- Work to complete:
Quote the material below exactly as written, from the first line to the line that holds "return Vector(((px-600)/F*d, -(d-D), EYE+(HZ-py)/F*d))", endpoints included.
— Start —
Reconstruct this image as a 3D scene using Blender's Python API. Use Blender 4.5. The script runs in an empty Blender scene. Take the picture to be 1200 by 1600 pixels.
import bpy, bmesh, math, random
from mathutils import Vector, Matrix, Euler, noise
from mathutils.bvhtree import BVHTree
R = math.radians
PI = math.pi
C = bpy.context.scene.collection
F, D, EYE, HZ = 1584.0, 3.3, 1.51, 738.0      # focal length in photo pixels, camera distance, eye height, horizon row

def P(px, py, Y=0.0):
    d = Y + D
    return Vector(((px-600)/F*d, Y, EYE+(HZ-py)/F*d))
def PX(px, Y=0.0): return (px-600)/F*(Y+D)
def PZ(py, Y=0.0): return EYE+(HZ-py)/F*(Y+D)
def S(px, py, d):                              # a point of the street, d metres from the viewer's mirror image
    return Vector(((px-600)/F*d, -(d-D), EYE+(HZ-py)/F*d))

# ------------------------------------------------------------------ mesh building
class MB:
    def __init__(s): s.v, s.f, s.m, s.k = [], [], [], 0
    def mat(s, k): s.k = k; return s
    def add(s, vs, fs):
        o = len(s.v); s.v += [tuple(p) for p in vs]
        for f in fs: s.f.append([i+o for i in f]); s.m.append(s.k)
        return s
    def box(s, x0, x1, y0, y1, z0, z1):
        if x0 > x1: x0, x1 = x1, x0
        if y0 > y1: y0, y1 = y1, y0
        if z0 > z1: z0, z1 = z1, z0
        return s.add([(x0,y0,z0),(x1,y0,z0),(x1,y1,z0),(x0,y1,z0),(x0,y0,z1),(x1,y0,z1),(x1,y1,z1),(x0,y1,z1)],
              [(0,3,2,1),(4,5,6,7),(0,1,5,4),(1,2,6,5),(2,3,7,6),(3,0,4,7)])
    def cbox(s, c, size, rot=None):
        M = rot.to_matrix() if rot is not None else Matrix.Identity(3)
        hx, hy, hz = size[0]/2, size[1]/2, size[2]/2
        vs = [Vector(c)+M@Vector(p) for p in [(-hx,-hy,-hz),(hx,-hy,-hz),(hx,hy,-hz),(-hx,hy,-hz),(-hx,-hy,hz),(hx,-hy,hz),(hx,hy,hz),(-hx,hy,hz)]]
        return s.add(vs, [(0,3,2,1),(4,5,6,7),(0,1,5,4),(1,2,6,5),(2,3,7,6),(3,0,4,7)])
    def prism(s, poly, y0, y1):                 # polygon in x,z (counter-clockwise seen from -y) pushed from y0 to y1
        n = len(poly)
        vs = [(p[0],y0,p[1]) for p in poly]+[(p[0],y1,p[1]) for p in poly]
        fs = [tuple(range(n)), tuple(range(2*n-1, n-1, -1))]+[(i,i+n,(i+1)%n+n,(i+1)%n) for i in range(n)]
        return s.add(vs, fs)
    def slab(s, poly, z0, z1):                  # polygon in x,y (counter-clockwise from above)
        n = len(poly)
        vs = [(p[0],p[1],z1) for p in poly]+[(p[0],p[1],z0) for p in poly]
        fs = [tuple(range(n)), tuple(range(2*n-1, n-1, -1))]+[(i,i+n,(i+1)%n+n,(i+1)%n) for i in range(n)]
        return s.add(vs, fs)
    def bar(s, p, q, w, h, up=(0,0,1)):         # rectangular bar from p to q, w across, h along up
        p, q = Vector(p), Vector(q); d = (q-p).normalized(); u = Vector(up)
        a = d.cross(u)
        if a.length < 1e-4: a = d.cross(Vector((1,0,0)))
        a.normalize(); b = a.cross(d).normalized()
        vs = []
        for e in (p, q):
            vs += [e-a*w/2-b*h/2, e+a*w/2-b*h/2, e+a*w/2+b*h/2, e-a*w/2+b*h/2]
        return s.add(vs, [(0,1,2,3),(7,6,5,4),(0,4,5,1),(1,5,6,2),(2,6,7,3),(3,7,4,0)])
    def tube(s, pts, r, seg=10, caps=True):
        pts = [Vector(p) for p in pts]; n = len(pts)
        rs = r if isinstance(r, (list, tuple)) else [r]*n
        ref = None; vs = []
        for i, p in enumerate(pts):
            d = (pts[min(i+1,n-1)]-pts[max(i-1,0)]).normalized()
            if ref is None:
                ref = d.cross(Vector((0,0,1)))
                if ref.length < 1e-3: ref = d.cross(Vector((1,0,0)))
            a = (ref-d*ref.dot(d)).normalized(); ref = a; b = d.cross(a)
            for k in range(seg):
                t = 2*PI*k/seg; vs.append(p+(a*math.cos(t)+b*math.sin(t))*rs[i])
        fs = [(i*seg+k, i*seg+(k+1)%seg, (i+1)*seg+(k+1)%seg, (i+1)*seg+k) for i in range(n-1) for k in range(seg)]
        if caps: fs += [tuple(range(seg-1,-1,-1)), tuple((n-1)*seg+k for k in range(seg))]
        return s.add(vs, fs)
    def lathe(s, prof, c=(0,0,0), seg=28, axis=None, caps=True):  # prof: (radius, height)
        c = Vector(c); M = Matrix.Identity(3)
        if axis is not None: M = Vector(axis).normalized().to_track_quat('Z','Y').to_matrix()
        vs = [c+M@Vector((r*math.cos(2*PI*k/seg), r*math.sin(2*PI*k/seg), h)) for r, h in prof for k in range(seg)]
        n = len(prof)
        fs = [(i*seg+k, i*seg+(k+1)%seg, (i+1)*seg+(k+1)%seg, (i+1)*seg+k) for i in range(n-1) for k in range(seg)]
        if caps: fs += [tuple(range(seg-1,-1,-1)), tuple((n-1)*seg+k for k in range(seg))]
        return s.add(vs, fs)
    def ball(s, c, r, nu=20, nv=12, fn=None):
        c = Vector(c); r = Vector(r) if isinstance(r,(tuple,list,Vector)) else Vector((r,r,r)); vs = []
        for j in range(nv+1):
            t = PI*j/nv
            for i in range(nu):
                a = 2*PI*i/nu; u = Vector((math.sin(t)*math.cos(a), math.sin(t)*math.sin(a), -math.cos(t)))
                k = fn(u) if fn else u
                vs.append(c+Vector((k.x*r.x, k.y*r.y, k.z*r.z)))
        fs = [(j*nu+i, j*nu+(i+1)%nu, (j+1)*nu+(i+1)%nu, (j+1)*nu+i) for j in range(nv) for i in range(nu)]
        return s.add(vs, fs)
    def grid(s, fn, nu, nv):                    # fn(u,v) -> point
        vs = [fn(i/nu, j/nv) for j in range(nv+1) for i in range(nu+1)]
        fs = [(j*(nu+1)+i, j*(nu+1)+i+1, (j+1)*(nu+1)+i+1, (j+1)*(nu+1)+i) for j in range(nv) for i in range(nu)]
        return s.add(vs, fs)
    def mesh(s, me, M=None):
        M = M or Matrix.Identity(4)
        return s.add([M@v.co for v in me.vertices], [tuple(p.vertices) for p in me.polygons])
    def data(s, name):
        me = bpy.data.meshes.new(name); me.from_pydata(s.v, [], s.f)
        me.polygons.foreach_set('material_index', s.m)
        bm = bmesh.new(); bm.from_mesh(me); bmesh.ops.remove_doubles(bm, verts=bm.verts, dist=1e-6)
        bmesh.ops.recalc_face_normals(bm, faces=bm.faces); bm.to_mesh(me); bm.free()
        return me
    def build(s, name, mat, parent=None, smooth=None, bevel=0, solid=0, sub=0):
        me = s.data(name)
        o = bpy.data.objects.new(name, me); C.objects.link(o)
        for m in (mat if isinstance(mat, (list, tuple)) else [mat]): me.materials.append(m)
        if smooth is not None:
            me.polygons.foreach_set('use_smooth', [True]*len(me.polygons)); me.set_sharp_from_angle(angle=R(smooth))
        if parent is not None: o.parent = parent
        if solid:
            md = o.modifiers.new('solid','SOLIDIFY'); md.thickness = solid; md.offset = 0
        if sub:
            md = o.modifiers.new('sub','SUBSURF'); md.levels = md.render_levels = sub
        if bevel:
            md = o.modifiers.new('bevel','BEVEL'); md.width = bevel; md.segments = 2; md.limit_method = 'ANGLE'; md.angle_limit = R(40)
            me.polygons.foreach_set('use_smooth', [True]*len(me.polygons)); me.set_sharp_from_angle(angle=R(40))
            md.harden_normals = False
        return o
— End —
- The reply:
Reconstruct this image as a 3D scene using Blender's Python API. Use Blender 4.5. The script runs in an empty Blender scene. Take the picture to be 1200 by 1600 pixels.
import bpy, bmesh, math, random
from mathutils import Vector, Matrix, Euler, noise
from mathutils.bvhtree import BVHTree
R = math.radians
PI = math.pi
C = bpy.context.scene.collection
F, D, EYE, HZ = 1584.0, 3.3, 1.51, 738.0      # focal length in photo pixels, camera distance, eye height, horizon row

def P(px, py, Y=0.0):
    d = Y + D
    return Vector(((px-600)/F*d, Y, EYE+(HZ-py)/F*d))
def PX(px, Y=0.0): return (px-600)/F*(Y+D)
def PZ(py, Y=0.0): return EYE+(HZ-py)/F*(Y+D)
def S(px, py, d):                              # a point of the street, d metres from the viewer's mirror image
    return Vector(((px-600)/F*d, -(d-D), EYE+(HZ-py)/F*d))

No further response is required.